Ma che cosa succede se, per sventura, tra i cittadini e i governanti ci sia stata “collusione” (una sorta di sodalizio malavitoso dove la regola è stata “ mangia tu che mangio anch’io”) e che purtroppo il danno è stato ormai fatto, nel senso che è stato accumulato un debito ormai insopportabile per distribuire a destra e a manca risorse che non erano giustificate e che non si possedevano ?
Al di là di quello che sarà l’esito finale (che potrebbe anche portare al fallimento dello Stato) è fuori di dubbio che la prima cosa da fare è quella di abbattere tutti gli stipendi, indennità e vitalizi faraonici, ripristinando un giusto rapporto (di uno a cinque, al massimo) tra la paga giornaliera di un operaio e la retribuzione (o corrispettivo) da riconoscere a qualunque cittadino che svolga funzioni apicali nell’ambito della pubblica amministrazione e delle istituzioni pubbliche.

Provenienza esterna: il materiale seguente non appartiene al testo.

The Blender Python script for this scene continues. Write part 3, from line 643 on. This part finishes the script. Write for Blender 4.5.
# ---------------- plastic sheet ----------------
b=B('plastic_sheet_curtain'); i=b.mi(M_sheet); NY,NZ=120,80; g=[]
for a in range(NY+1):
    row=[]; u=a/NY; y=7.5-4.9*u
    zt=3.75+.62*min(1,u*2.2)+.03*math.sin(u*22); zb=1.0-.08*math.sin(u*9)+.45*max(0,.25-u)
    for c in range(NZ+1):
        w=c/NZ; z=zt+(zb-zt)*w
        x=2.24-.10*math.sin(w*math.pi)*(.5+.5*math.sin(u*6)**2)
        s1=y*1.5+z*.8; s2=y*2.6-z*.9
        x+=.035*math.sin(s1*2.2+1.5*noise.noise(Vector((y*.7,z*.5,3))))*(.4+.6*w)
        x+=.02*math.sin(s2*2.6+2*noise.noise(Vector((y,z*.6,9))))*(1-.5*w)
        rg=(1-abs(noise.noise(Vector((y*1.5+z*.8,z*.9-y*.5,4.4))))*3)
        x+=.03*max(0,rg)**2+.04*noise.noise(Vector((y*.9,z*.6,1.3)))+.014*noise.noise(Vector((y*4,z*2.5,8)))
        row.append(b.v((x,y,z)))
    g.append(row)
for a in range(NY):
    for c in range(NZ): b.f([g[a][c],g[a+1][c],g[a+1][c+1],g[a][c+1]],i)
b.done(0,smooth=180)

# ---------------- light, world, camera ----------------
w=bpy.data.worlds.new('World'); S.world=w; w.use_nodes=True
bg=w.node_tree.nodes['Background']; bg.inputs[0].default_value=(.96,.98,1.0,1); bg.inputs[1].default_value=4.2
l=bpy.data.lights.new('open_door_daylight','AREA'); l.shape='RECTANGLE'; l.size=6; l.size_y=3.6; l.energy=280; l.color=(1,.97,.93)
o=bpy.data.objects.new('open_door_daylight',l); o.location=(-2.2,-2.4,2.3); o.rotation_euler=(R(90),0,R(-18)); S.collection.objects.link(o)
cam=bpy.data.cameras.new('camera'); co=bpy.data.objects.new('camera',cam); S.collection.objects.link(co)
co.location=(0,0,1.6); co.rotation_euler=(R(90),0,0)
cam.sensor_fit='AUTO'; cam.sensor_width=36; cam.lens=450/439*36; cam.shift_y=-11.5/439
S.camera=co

Occorre, poi, sviluppare l’economia, rimettendo al centro del sistema l’attività produttiva, la ricerca scientifica e tecnologica, collocando in posizione secondaria tutte le attività di servizio, tra cui quelle politiche elettive e istituzionali, che dovranno essere in giusta proporzione con le prime (non è possibile, infatti, avere tante assemblee, organismi e istituzioni con eccessivi componenti, caricando così tanti cittadini improduttivi, e a volte superflui, sopra il nucleo produttivo).
I rimedi, che precedono, dovranno consentire di recuperare delle risorse da destinare alla estinzione del debito, e ciò dovrà includere anche la possibilità di rinegoziare gli interessi e allungare le scadenze delle rate dando garanzie ai creditori di serietà e di voler onorare i debiti.
Se, invece, ci si dovesse comportare diversamente l’esito finale sarà senz’altro scontato: il fallimento dello Stato, ossia dei cittadini.